Ok, we’re going to change this up a little to make it a more realistic question.  Take out the part about it being from a blood transfusion.  These days it’s much more likely that you could have contracted HIV through unprotected sex.  That being said, and changed, I would assume that my partner had cheated.  Now I know that it can take months or years for people to find out they have HIV, but I’m talking about long-term relationships, not one-month old relationships.  If that were the case then they could have contracted it from someone they were with before me.

After finding out that my partner tested positive and if somehow we got past the cheating part, then I’m not sure what I would do.  Do I take my chances and still have sex, safe sex of course, with my partner?  Do my partner and I just never have sex again?  I don’t think I could live without sex.  It’s one of life’s greatest pleasures and a physical need for me.  Just look at me lately.  I’m a freaking basket case without good sex.  I cut all my hair off for goodness sakes!  I didn’t pull a Brittany and shave it all off, but I did cut about ten inches off.  I came really close, clippers in hand, to just shaving it all off.
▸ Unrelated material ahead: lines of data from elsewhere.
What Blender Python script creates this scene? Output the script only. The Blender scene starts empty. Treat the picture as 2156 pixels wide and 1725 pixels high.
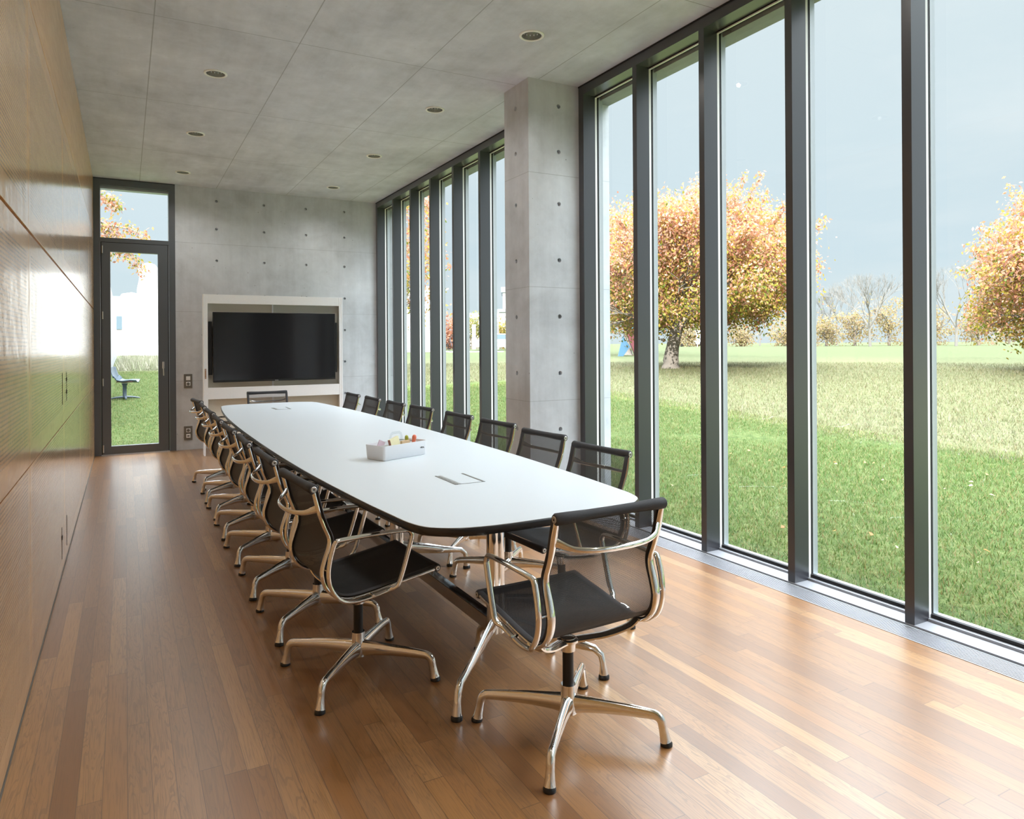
import bpy, bmesh, math, random
import numpy as np
from mathutils import Vector, Matrix
random.seed(7); rng = np.random.default_rng(11)
R = math.radians
col = bpy.context.scene.collection
H = 3.478           # ceiling height
XW = 3.293          # inner face of the window frames
YB = 10.253         # back wall
XL = -0.338         # face of the wood panelling
YR = -3.2           # rear wall behind the camera
TX = 1.375          # table centre line
TZ = 0.73           # table top

# ------------------------------------------------------------------ materials
def nmat(name):
    m = bpy.data.materials.new(name); m.use_nodes = True
    nt = m.node_tree
    return m, nt, nt.nodes['Principled BSDF']
def P(b, **k):
    for n, v in k.items():
        n = n.replace('_', ' ')
        for s in b.inputs:
            if s.name.lower() == n.lower():
                s.default_value = v; break
def N(nt, t, **k):
    n = nt.nodes.new(t)
    for a, v in k.items(): setattr(n, a, v)
    return n
class G:
    """small helper for math node graphs"""
    def __init__(s, nt): s.nt = nt
    def m(s, op, a, b=None, c=None):
        n = s.nt.nodes.new('ShaderNodeMath'); n.operation = op
        for i, v in enumerate((a, b, c)):
            if v is None: continue
            if isinstance(v, (int, float)): n.inputs[i].default_value = v
            else: s.nt.links.new(v, n.inputs[i])
        return n.outputs[0]
    def mix(s, f, a, b, blend='MIX'):
        n = s.nt.nodes.new('ShaderNodeMix'); n.data_type = 'RGBA'; n.blend_type = blend
        for i, v in ((0, f), (6, a), (7, b)):
            if isinstance(v, (int, float)): n.inputs[i].default_value = v
            elif isinstance(v, tuple): n.inputs[i].default_value = (*v, 1)
            else: s.nt.links.new(v, n.inputs[i])
        return n.outputs[2]
    def noise(s, vec, scale, detail=3, rough=.5, dist=0, dim='3D'):
        n = s.nt.nodes.new('ShaderNodeTexNoise'); n.noise_dimensions = dim
        n.inputs['Scale'].default_value = scale; n.inputs['Detail'].default_value = detail
        n.inputs['Roughness'].default_value = rough; n.inputs['Distortion'].default_value = dist
        if vec is not None: s.nt.links.new(vec, n.inputs['Vector'])
        return n.outputs['Fac']
    def ramp(s, f, stops, interp='LINEAR'):
        n = s.nt.nodes.new('ShaderNodeValToRGB'); cr = n.color_ramp; cr.interpolation = interp
        while len(cr.elements) < len(stops): cr.elements.new(.5)
        for e, (p, c) in zip(cr.elements, stops):
            e.position = p; e.color = (*c, 1) if len(c) == 3 else c
        s.nt.links.new(f, n.inputs[0]); return n.outputs[0]
    def comb(s, x, y, z):
        n = s.nt.nodes.new('ShaderNodeCombineXYZ')
        for i, v in enumerate((x, y, z)):
            if isinstance(v, (int, float)): n.inputs[i].default_value = v
            else: s.nt.links.new(v, n.inputs[i])
        return n.outputs[0]
    def sep(s, v):
        n = s.nt.nodes.new('ShaderNodeSeparateXYZ'); s.nt.links.new(v, n.inputs[0]); return n.outputs
    def pos(s): return s.nt.nodes.new('ShaderNodeNewGeometry').outputs['Position']
    def obj(s): return s.nt.nodes.new('ShaderNodeTexCoord').outputs['Object']
    def uv(s): return s.nt.nodes.new('ShaderNodeTexCoord').outputs['UV']
    def bump(s, h, strength, dist, b, extra=None):
        n = s.nt.nodes.new('ShaderNodeBump'); n.inputs['Strength'].default_value = strength
        n.inputs['Distance'].default_value = dist; s.nt.links.new(h, n.inputs['Height'])
        s.nt.links.new(n.outputs[0], b.inputs['Normal']); return n
    def link(s, a, b): s.nt.links.new(a, b)

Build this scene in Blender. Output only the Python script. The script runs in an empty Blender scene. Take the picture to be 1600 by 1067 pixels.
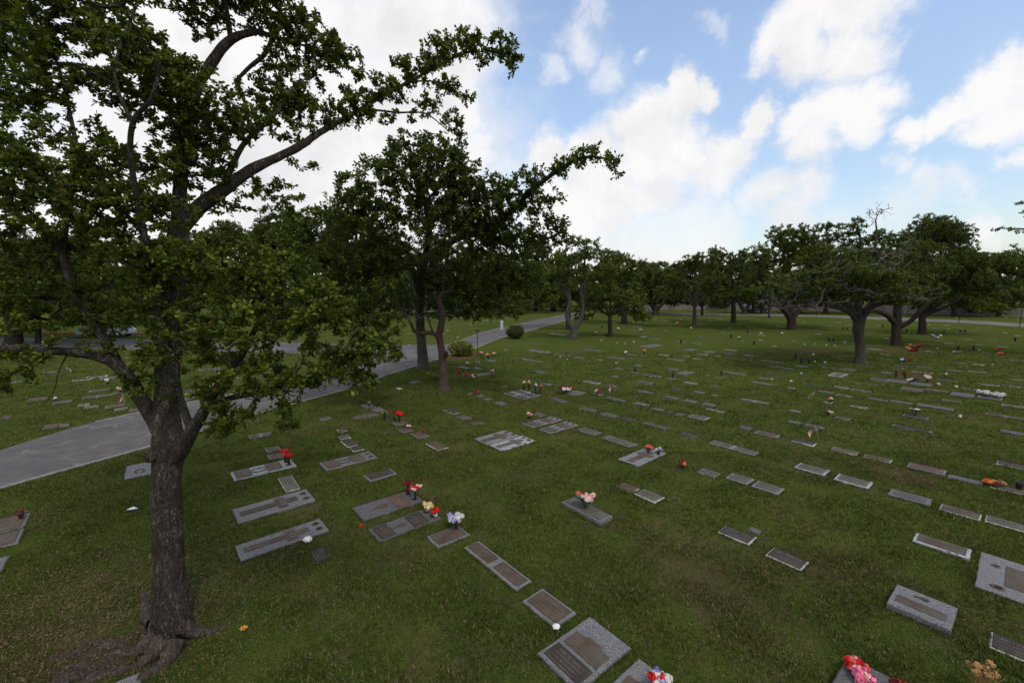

I thought last night that I was going to get some good sex, then Skaterboi had to go and ruin it by repeatedly telling me that he wanted to cum in my mouth and then asking if he could.  I kept saying no, over and over again and telling him to just fuck me.  If only deafness were a valid excuse for him, but it’s not and I’m sick of doing everything his way.

Again, I’ve veered from the topic at hand.  These questions are great at getting me to contemplate tough situations, and some situations that I’ve been through already and how they’ve affected me.  I love this little book.